‘Why’ Passion Matters
October 30, 2015

What is your secret?

Over the next few weeks and months, then we will be diving into the deep end of secret discover.

What do we think we know that few others believe?  Mission driven companies outperform and it is possible to spot these companies.

Can mission-driven companies be identified in advanced and drive long-term performance?

Inspired by a few items, notably the Simon Sinek Ted talk and portions of Future Perfect by Steven Johnson, we think we have found a secret.

In order to drive long-term performance, then the Why must provide a competitive advantage (see this Evergreen Business Weekly overview of competitive advantage).  As Warren Buffet likes to discuss, what is the moat?

So, our theory is strong mission-driven companies have a moat that includes engaged employees and engaged customers.  Mission-driven companies differentiate through common values and avoid mercenaries.

It would be good to define mission-driven because I do not think it relates solely to a specific “cause” or you must value your employees.  I think it means the founders are driven by a specific mission or objective.  A world changing concept and they set up the company culture to achieve that goal.

Under this premise Uber and AirBnb are mission-driven.  I’m not sure if there are two startups that have more different founders and company cultures, but both are aiming to redefine transportation and travel.  Massively entrenched sectors, but both are succeeding.

As noted from the returns (measured against the S&P 500), it is certainly easy to find select companies that look quite good.  Previously, we looked at a similar topic in Mean People Suck and showed returns (also based on Future Perfect information) are quite successful.

Johnson includes returns of “stakeholder” firms against the S&P 500 for the 10-year period ended in 2006.  The results would seem to align with Mean People Fail.

Stakeholders Return: 1,026%
S&P 500 Return: 122%

But we questioned the sustainability of these returns because it is easier to select a successful stakeholder driven company with a rearview mirror.  To be a viable framework for future investments, then it is important to create a filter that will be forward looking and sustainable over time.

Interestingly, the recent Bloomberg Business (f/k/a BusinessWeek) issue detailed how public companies may be forced into changing core values in order to produce better returns.  Largely, the media discusses these companies as part of the conscious capitalism movement and takes a deep dive into The Container Store (TCS).  The piece examines if shareholder pressure will impact the stakeholder friendly (and employee friendly) company culture.

Will Investors Put the Lid on the Container Store’s Generous Wages?

CEO Kip Tindell’s brand of “conscious capitalism” is being tested in the face of a plunging share price.

The Container Store provides a live experiment.  Can the founder and management team hold strong to investor pressure?  It will be interesting to see how the quarterly and annual performance shakes out over the next 6-12 months.

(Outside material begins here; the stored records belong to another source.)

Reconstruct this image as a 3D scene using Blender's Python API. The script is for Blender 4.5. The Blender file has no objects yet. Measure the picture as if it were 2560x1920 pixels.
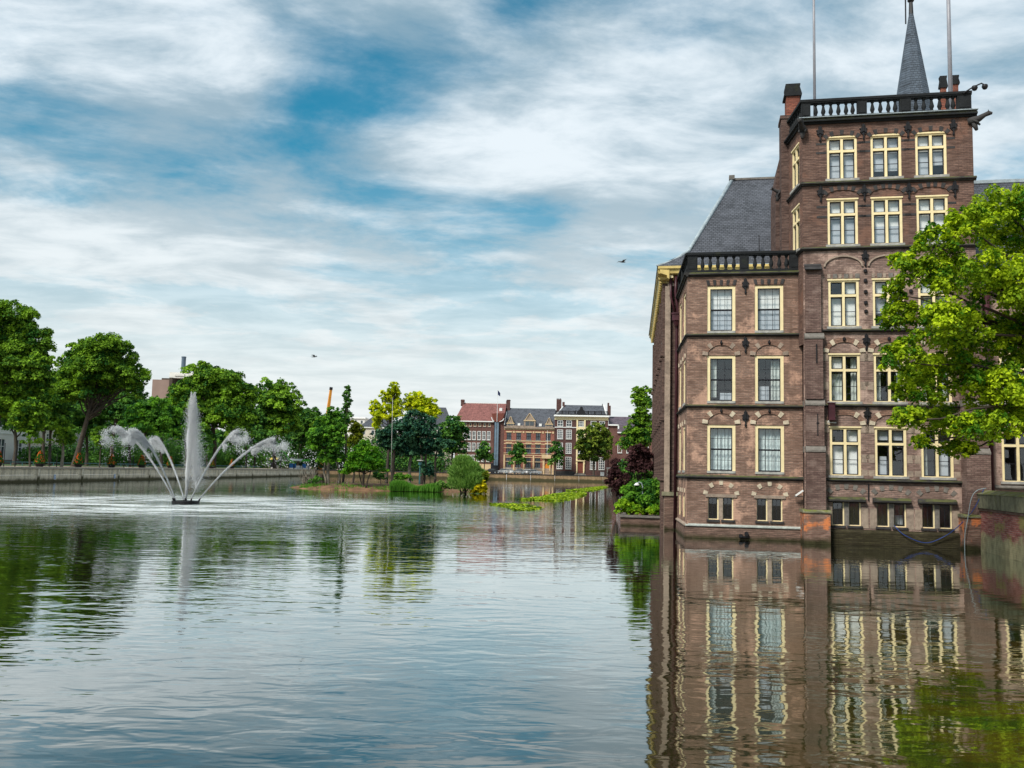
import bpy, math, random
import numpy as np
from mathutils import Vector, Matrix
R = math.radians
S = bpy.context.scene
COL = S.collection
rng = np.random.default_rng(7)
random.seed(7)

# ------------------------------------------------------------------ camera, sky, sun, exposure
FPX, EYE, PITCH, ROLL = 2315.0, 2.6, math.atan(.094), .022
Fv = Vector((0, math.cos(PITCH), math.sin(PITCH)))
R0 = Vector((1, 0, 0)); U0 = Vector((0, -math.sin(PITCH), math.cos(PITCH)))
Rv = math.cos(ROLL)*R0 + math.sin(ROLL)*U0
Uv = -math.sin(ROLL)*R0 + math.cos(ROLL)*U0
cam = bpy.data.cameras.new('camera'); co = bpy.data.objects.new('camera', cam); COL.objects.link(co)
cam.sensor_width = 36; cam.lens = 36*FPX/2560; cam.clip_end = 6000; cam.clip_start = .1
co.matrix_world = Matrix(((Rv.x, Uv.x, -Fv.x, 0), (Rv.y, Uv.y, -Fv.y, 0), (Rv.z, Uv.z, -Fv.z, EYE), (0, 0, 0, 1)))
S.camera = co

def at(px, py, Y):                       # a point of the place, from where it is sighted and how far off it is
    d = Fv + Rv*((px-1280)/FPX) - Uv*((py-960)/FPX)
    t = Y/d.y
    return Vector((d.x*t, Y, EYE + d.z*t))

SUN_EL, SUN_AZ = R(46), R(222)           # azimuth of the sun clockwise from +Y: over the left shoulder
W = bpy.data.worlds.new('World'); S.world = W; W.use_nodes = True
def sky_nodes():
    nt = W.node_tree; nt.nodes.clear(); N = nt.nodes.new; L = nt.links.new
    out = N('ShaderNodeOutputWorld')
    sky = N('ShaderNodeTexSky'); sky.sky_type = 'NISHITA'; sky.sun_disc = False
    sky.sun_elevation = SUN_EL; sky.sun_rotation = SUN_AZ; sky.air_density = 1.0; sky.dust_density = .6; sky.ozone_density = 2.5
    hs = N('ShaderNodeMix'); hs.data_type = 'RGBA'; hs.blend_type = 'MULTIPLY'; hs.inputs[0].default_value = 1
    hs.inputs[7].default_value = (.05, 1.05, 1.08, 1)
    L(sky.outputs[0], hs.inputs[6])
    b1 = N('ShaderNodeBackground'); b1.inputs[1].default_value = .088; L(hs.outputs[2], b1.inputs[0])
    tc = N('ShaderNodeTexCoord'); sp = N('ShaderNodeSeparateXYZ'); L(tc.outputs['Generated'], sp.inputs[0])
    def M(op, a, b=None, c=None):
        m = N('ShaderNodeMath'); m.operation = op
        for i, v in enumerate((a, b, c)):
            if v is None: continue
            if isinstance(v, (int, float)): m.inputs[i].default_value = v
            else: L(v, m.inputs[i])
        return m.outputs[0]
    z = M('MAXIMUM', sp.outputs[2], .0)
    zz = M('ADD', z, .12)
    px = M('DIVIDE', sp.outputs[0], zz); py = M('DIVIDE', sp.outputs[1], zz)
    cb = N('ShaderNodeCombineXYZ'); L(px, cb.inputs[0]); L(py, cb.inputs[1])
    mp = N('ShaderNodeMapping'); L(cb.outputs[0], mp.inputs[0]); mp.inputs['Rotation'].default_value = (0, 0, R(-24)); mp.inputs['Scale'].default_value = (.95, 1.12, 1); mp.inputs['Location'].default_value = (3.1, 7.7, 0)
    n1 = N('ShaderNodeTexNoise'); n1.inputs['Scale'].default_value = 1.7; n1.inputs['Detail'].default_value = 9; n1.inputs['Roughness'].default_value = .62; n1.inputs['Distortion'].default_value = .25
    L(mp.outputs[0], n1.inputs['Vector'])
    n2 = N('ShaderNodeTexNoise'); n2.inputs['Scale'].default_value = 3.2; n2.inputs['Detail'].default_value = 9; n2.inputs['Roughness'].default_value = .60; n2.inputs['Distortion'].default_value = .3
    mp2 = N('ShaderNodeMapping'); L(cb.outputs[0], mp2.inputs[0]); mp2.inputs['Location'].default_value = (11.3, 2.2, 5); mp2.inputs['Scale'].default_value = (.85, 1.3, 1); mp2.inputs['Rotation'].default_value = (0, 0, R(-15))
    L(mp2.outputs[0], n2.inputs['Vector'])
    # openings in the cloud layer and thicker banks: (x, y) on the cloud plane, radius, amount
    spots = [(-.30, 1.74, .15, -.17), (-.24, 1.92, .10, -.12), (-.42, 1.86, .10, -.11), (-.52, 2.04, .20, -.12), (-.98, 1.85, .20, -.10), (0, 1.50, .10, -.30), (.0, 2.5, .26, -.12), (.12, 2.42, .12, -.08), (-1.05, 2.3, .22, -.07), (-.75, 2.05, .12, -.09), (.30, 1.62, .09, -.10), (.24, 1.95, .06, -.10), (.45, 2.02, .12, -.12), (-.3, 2.6, .16, -.08),
             (-.80, 1.58, .22, .16), (-.10, 2.08, .20, .18), (.17, 2.15, .25, .12), (-1.2, 2.75, .35, .12), (-.62, 1.72, .16, .14), (.6, 1.8, .4, .08), (.05, 1.75, .14, .08), (-.3, 2.12, .12, .06)]
    shades = [(-.55, 2.35, .40, -.10), (-.15, 2.75, .45, -.09), (-.9, 2.5, .3, -.05), (.25, 2.6, .3, -.07), (-.85, 2.15, .42, -.13), (.12, 1.62, .22, -.10), (.35, 2.4, .3, -.07), (-.08, 2.12, .2, .12), (.2, 2.1, .22, .12), (-1.2, 2.72, .3, .10), (-.82, 1.60, .15, .10)]
    acc = n1.outputs[0]
    for x, y, r, a in spots:
        dx = M('SUBTRACT', px, x); dy = M('SUBTRACT', py, y)
        d2 = M('ADD', M('MULTIPLY', dx, dx), M('MULTIPLY', dy, dy))
        g = M('POWER', 2.718, M('MULTIPLY', d2, -1/(r*r)))
        acc = M('ADD', acc, M('MULTIPLY', g, a))
    shade = n2.outputs[0]
    for x, y, r, a in shades:
        dx = M('SUBTRACT', px, x); dy = M('SUBTRACT', py, y)
        shade = M('ADD', shade, M('MULTIPLY', M('POWER', 2.718, M('MULTIPLY', M('ADD', M('MULTIPLY', dx, dx), M('MULTIPLY', dy, dy)), -1/(r*r))), a))
    mr = N('ShaderNodeMapRange'); mr.interpolation_type = 'SMOOTHSTEP'; L(acc, mr.inputs[0]); mr.inputs[1].default_value = .21; mr.inputs[2].default_value = .58
    # towards the horizon the layer closes to even pale haze
    hz = N('ShaderNodeMapRange'); hz.interpolation_type = 'SMOOTHSTEP'; L(sp.outputs[2], hz.inputs[0]); hz.inputs[1].default_value = .05; hz.inputs[2].default_value = .40; hz.inputs[3].default_value = 1; hz.inputs[4].default_value = 0
    cov = M('MAXIMUM', M('ADD', M('MULTIPLY', mr.outputs[0], .90), .05), hz.outputs[0])
    sh = N('ShaderNodeMapRange'); sh.interpolation_type = 'SMOOTHSTEP'; L(shade, sh.inputs[0]); sh.inputs[1].default_value = .30; sh.inputs[2].default_value = .68
    ra = N('ShaderNodeMix'); ra.data_type = 'RGBA'; L(sh.outputs[0], ra.inputs[0]); ra.inputs[6].default_value = (.27, .39, .475, 1); ra.inputs[7].default_value = (.74, .81, .86, 1)
    rb = N('ShaderNodeMix'); rb.data_type = 'RGBA'; L(M('MULTIPLY', hz.outputs[0], .78), rb.inputs[0]); L(ra.outputs[2], rb.inputs[6]); rb.inputs[7].default_value = (.76, .785, .77, 1)
    b2 = N('ShaderNodeBackground'); b2.inputs[1].default_value = 1.0; L(rb.outputs[2], b2.inputs[0])
    mx = N('ShaderNodeMixShader'); L(cov, mx.inputs[0]); L(b1.outputs[0], mx.inputs[1]); L(b2.outputs[0], mx.inputs[2])
    L(mx.outputs[0], out.inputs[0])
sky_nodes()
W.cycles.sampling_method = 'MANUAL'; W.cycles.sample_map_resolution = 512
sl = bpy.data.lights.new('sun', 'SUN'); sl.energy = 3.6; sl.angle = R(14); sl.color = (1, .95, .86)
so = bpy.data.objects.new('sun', sl); COL.objects.link(so)
sd = Vector((math.sin(SUN_AZ)*math.cos(SUN_EL), math.cos(SUN_AZ)*math.cos(SUN_EL), math.sin(SUN_EL)))
so.rotation_euler = sd.to_track_quat('Z', 'Y').to_euler()
vs = S.view_settings; S.display_settings.display_device = 'sRGB'; vs.view_transform = 'Standard'; vs.look = 'None'; vs.exposure = 0.24; vs.gamma = 1; vs.use_curve_mapping = False
cy = S.cycles; cy.use_denoising = True; cy.max_bounces = 7; cy.diffuse_bounces = 3; cy.glossy_bounces = 4; cy.transmission_bounces = 4; cy.transparent_max_bounces = 10
cy.caustics_reflective = False; cy.caustics_refractive = False; cy.sample_clamp_indirect = 6
S.render.engine = 'CYCLES'

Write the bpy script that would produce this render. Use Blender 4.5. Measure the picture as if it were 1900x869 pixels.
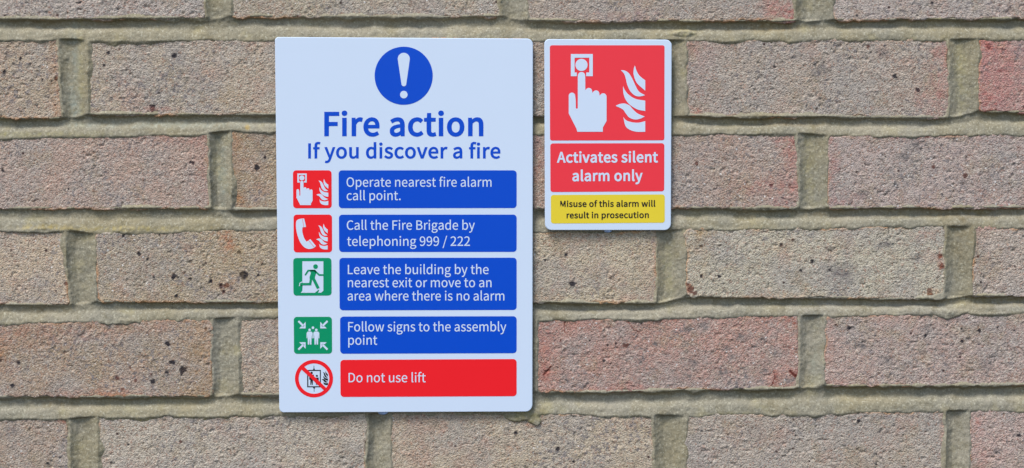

Often, examples of conscious capital companies, which are mission-driven are proven companies (see Starbucks and Southwest Airlines).  The Container Store provide an opportunity to see a successful and growing company, which is newly public respond to investor demand.

Over time, then a Why filter can be created and evaluate early stage companies.  The connection to Why the company was formed, the vision and the culture to create the company seems like the primary driver.  The commitment of the founder and management team to execute against the values could align with the successful companies that move from startup to Fortune 500 and that is what we are trying to discover.

If so, then we can make investment decisions with these filters.  This is Why Why matters.